[The request] Transcribe the material below exactly as it appears.
==============================
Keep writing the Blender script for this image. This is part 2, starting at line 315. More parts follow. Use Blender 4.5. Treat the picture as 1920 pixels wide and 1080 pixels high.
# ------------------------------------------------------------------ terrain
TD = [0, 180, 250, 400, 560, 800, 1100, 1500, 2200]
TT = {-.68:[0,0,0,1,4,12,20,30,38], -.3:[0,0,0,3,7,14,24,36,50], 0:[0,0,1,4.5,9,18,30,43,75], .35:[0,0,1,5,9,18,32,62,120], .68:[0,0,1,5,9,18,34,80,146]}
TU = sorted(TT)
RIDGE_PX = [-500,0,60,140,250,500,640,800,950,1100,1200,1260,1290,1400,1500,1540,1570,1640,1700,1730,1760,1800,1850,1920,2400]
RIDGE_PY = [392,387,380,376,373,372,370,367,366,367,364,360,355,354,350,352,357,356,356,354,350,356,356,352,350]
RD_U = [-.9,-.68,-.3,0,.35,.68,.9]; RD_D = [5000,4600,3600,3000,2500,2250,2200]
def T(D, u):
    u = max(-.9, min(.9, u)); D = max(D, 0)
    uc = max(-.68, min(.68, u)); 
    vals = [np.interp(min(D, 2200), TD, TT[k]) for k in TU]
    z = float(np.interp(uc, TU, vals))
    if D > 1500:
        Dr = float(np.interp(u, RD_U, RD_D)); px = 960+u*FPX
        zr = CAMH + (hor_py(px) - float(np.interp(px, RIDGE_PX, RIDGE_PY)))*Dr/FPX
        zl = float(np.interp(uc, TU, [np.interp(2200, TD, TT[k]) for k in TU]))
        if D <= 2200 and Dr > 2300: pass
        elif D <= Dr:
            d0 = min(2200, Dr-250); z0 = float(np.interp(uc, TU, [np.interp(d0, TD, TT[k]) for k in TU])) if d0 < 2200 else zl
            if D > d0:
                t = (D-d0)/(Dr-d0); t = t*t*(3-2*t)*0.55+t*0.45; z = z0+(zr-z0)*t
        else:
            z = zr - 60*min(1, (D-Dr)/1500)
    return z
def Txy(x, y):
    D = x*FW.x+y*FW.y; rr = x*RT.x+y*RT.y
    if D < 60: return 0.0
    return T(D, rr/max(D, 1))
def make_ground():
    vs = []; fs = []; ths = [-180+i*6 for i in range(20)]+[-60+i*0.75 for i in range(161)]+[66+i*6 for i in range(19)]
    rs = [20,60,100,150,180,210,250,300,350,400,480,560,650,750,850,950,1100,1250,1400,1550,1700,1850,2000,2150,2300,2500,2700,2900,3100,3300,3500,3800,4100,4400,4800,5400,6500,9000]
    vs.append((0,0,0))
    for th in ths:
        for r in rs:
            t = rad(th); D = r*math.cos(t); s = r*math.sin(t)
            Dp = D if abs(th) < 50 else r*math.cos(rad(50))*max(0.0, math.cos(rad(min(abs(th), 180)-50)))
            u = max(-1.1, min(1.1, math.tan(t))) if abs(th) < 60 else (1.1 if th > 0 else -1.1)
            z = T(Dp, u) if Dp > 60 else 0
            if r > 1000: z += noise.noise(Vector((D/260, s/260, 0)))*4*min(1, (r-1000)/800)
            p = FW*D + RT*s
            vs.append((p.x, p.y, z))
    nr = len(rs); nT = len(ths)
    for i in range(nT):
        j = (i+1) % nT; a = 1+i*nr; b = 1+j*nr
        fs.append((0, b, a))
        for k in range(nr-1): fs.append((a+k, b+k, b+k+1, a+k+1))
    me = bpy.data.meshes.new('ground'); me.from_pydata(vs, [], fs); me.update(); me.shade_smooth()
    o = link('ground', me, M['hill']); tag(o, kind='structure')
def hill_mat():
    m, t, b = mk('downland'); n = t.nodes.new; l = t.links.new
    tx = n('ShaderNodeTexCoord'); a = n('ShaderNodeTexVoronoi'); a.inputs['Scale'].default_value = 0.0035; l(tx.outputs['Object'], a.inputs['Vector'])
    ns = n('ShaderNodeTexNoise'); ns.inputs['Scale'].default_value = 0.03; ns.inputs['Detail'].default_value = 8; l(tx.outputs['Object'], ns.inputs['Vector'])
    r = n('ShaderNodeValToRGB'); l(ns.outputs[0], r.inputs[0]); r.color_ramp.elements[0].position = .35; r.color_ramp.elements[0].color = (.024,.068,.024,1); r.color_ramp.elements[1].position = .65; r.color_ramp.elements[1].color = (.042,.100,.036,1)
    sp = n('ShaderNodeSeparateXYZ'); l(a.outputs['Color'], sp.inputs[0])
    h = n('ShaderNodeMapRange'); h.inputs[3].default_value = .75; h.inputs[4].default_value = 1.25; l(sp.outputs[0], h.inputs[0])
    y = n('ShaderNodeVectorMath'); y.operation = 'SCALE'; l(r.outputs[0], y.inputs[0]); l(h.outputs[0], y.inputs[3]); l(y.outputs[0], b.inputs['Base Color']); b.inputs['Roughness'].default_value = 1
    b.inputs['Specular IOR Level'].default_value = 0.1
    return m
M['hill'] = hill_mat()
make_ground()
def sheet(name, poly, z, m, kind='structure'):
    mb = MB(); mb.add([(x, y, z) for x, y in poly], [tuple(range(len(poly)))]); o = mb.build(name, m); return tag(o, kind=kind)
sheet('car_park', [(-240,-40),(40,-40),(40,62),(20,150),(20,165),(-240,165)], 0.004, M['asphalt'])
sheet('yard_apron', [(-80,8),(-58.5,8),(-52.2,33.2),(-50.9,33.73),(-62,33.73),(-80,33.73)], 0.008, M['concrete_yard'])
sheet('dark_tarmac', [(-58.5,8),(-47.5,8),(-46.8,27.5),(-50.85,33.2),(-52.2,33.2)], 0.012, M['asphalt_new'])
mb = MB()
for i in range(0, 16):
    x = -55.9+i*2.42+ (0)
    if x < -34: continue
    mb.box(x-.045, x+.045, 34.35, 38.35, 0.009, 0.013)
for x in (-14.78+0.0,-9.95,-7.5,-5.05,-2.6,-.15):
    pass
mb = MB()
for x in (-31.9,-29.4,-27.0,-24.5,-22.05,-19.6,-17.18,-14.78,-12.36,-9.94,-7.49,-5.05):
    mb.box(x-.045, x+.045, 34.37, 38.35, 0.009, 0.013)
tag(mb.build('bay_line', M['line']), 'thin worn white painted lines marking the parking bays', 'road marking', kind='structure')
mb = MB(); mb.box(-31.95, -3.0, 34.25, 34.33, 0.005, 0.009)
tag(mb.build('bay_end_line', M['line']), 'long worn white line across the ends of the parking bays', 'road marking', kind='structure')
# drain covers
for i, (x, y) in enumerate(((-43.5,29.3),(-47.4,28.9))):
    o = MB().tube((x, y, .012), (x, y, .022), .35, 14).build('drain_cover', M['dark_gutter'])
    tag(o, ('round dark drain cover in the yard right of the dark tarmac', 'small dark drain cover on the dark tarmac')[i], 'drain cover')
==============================
[Expected answer]
Keep writing the Blender script for this image. This is part 2, starting at line 315. More parts follow. Use Blender 4.5. Treat the picture as 1920 pixels wide and 1080 pixels high.
# ------------------------------------------------------------------ terrain
TD = [0, 180, 250, 400, 560, 800, 1100, 1500, 2200]
TT = {-.68:[0,0,0,1,4,12,20,30,38], -.3:[0,0,0,3,7,14,24,36,50], 0:[0,0,1,4.5,9,18,30,43,75], .35:[0,0,1,5,9,18,32,62,120], .68:[0,0,1,5,9,18,34,80,146]}
TU = sorted(TT)
RIDGE_PX = [-500,0,60,140,250,500,640,800,950,1100,1200,1260,1290,1400,1500,1540,1570,1640,1700,1730,1760,1800,1850,1920,2400]
RIDGE_PY = [392,387,380,376,373,372,370,367,366,367,364,360,355,354,350,352,357,356,356,354,350,356,356,352,350]
RD_U = [-.9,-.68,-.3,0,.35,.68,.9]; RD_D = [5000,4600,3600,3000,2500,2250,2200]
def T(D, u):
    u = max(-.9, min(.9, u)); D = max(D, 0)
    uc = max(-.68, min(.68, u)); 
    vals = [np.interp(min(D, 2200), TD, TT[k]) for k in TU]
    z = float(np.interp(uc, TU, vals))
    if D > 1500:
        Dr = float(np.interp(u, RD_U, RD_D)); px = 960+u*FPX
        zr = CAMH + (hor_py(px) - float(np.interp(px, RIDGE_PX, RIDGE_PY)))*Dr/FPX
        zl = float(np.interp(uc, TU, [np.interp(2200, TD, TT[k]) for k in TU]))
        if D <= 2200 and Dr > 2300: pass
        elif D <= Dr:
            d0 = min(2200, Dr-250); z0 = float(np.interp(uc, TU, [np.interp(d0, TD, TT[k]) for k in TU])) if d0 < 2200 else zl
            if D > d0:
                t = (D-d0)/(Dr-d0); t = t*t*(3-2*t)*0.55+t*0.45; z = z0+(zr-z0)*t
        else:
            z = zr - 60*min(1, (D-Dr)/1500)
    return z
def Txy(x, y):
    D = x*FW.x+y*FW.y; rr = x*RT.x+y*RT.y
    if D < 60: return 0.0
    return T(D, rr/max(D, 1))
def make_ground():
    vs = []; fs = []; ths = [-180+i*6 for i in range(20)]+[-60+i*0.75 for i in range(161)]+[66+i*6 for i in range(19)]
    rs = [20,60,100,150,180,210,250,300,350,400,480,560,650,750,850,950,1100,1250,1400,1550,1700,1850,2000,2150,2300,2500,2700,2900,3100,3300,3500,3800,4100,4400,4800,5400,6500,9000]
    vs.append((0,0,0))
    for th in ths:
        for r in rs:
            t = rad(th); D = r*math.cos(t); s = r*math.sin(t)
            Dp = D if abs(th) < 50 else r*math.cos(rad(50))*max(0.0, math.cos(rad(min(abs(th), 180)-50)))
            u = max(-1.1, min(1.1, math.tan(t))) if abs(th) < 60 else (1.1 if th > 0 else -1.1)
            z = T(Dp, u) if Dp > 60 else 0
            if r > 1000: z += noise.noise(Vector((D/260, s/260, 0)))*4*min(1, (r-1000)/800)
            p = FW*D + RT*s
            vs.append((p.x, p.y, z))
    nr = len(rs); nT = len(ths)
    for i in range(nT):
        j = (i+1) % nT; a = 1+i*nr; b = 1+j*nr
        fs.append((0, b, a))
        for k in range(nr-1): fs.append((a+k, b+k, b+k+1, a+k+1))
    me = bpy.data.meshes.new('ground'); me.from_pydata(vs, [], fs); me.update(); me.shade_smooth()
    o = link('ground', me, M['hill']); tag(o, kind='structure')
def hill_mat():
    m, t, b = mk('downland'); n = t.nodes.new; l = t.links.new
    tx = n('ShaderNodeTexCoord'); a = n('ShaderNodeTexVoronoi'); a.inputs['Scale'].default_value = 0.0035; l(tx.outputs['Object'], a.inputs['Vector'])
    ns = n('ShaderNodeTexNoise'); ns.inputs['Scale'].default_value = 0.03; ns.inputs['Detail'].default_value = 8; l(tx.outputs['Object'], ns.inputs['Vector'])
    r = n('ShaderNodeValToRGB'); l(ns.outputs[0], r.inputs[0]); r.color_ramp.elements[0].position = .35; r.color_ramp.elements[0].color = (.024,.068,.024,1); r.color_ramp.elements[1].position = .65; r.color_ramp.elements[1].color = (.042,.100,.036,1)
    sp = n('ShaderNodeSeparateXYZ'); l(a.outputs['Color'], sp.inputs[0])
    h = n('ShaderNodeMapRange'); h.inputs[3].default_value = .75; h.inputs[4].default_value = 1.25; l(sp.outputs[0], h.inputs[0])
    y = n('ShaderNodeVectorMath'); y.operation = 'SCALE'; l(r.outputs[0], y.inputs[0]); l(h.outputs[0], y.inputs[3]); l(y.outputs[0], b.inputs['Base Color']); b.inputs['Roughness'].default_value = 1
    b.inputs['Specular IOR Level'].default_value = 0.1
    return m
M['hill'] = hill_mat()
make_ground()
def sheet(name, poly, z, m, kind='structure'):
    mb = MB(); mb.add([(x, y, z) for x, y in poly], [tuple(range(len(poly)))]); o = mb.build(name, m); return tag(o, kind=kind)
sheet('car_park', [(-240,-40),(40,-40),(40,62),(20,150),(20,165),(-240,165)], 0.004, M['asphalt'])
sheet('yard_apron', [(-80,8),(-58.5,8),(-52.2,33.2),(-50.9,33.73),(-62,33.73),(-80,33.73)], 0.008, M['concrete_yard'])
sheet('dark_tarmac', [(-58.5,8),(-47.5,8),(-46.8,27.5),(-50.85,33.2),(-52.2,33.2)], 0.012, M['asphalt_new'])
mb = MB()
for i in range(0, 16):
    x = -55.9+i*2.42+ (0)
    if x < -34: continue
    mb.box(x-.045, x+.045, 34.35, 38.35, 0.009, 0.013)
for x in (-14.78+0.0,-9.95,-7.5,-5.05,-2.6,-.15):
    pass
mb = MB()
for x in (-31.9,-29.4,-27.0,-24.5,-22.05,-19.6,-17.18,-14.78,-12.36,-9.94,-7.49,-5.05):
    mb.box(x-.045, x+.045, 34.37, 38.35, 0.009, 0.013)
tag(mb.build('bay_line', M['line']), 'thin worn white painted lines marking the parking bays', 'road marking', kind='structure')
mb = MB(); mb.box(-31.95, -3.0, 34.25, 34.33, 0.005, 0.009)
tag(mb.build('bay_end_line', M['line']), 'long worn white line across the ends of the parking bays', 'road marking', kind='structure')
# drain covers
for i, (x, y) in enumerate(((-43.5,29.3),(-47.4,28.9))):
    o = MB().tube((x, y, .012), (x, y, .022), .35, 14).build('drain_cover', M['dark_gutter'])
    tag(o, ('round dark drain cover in the yard right of the dark tarmac', 'small dark drain cover on the dark tarmac')[i], 'drain cover')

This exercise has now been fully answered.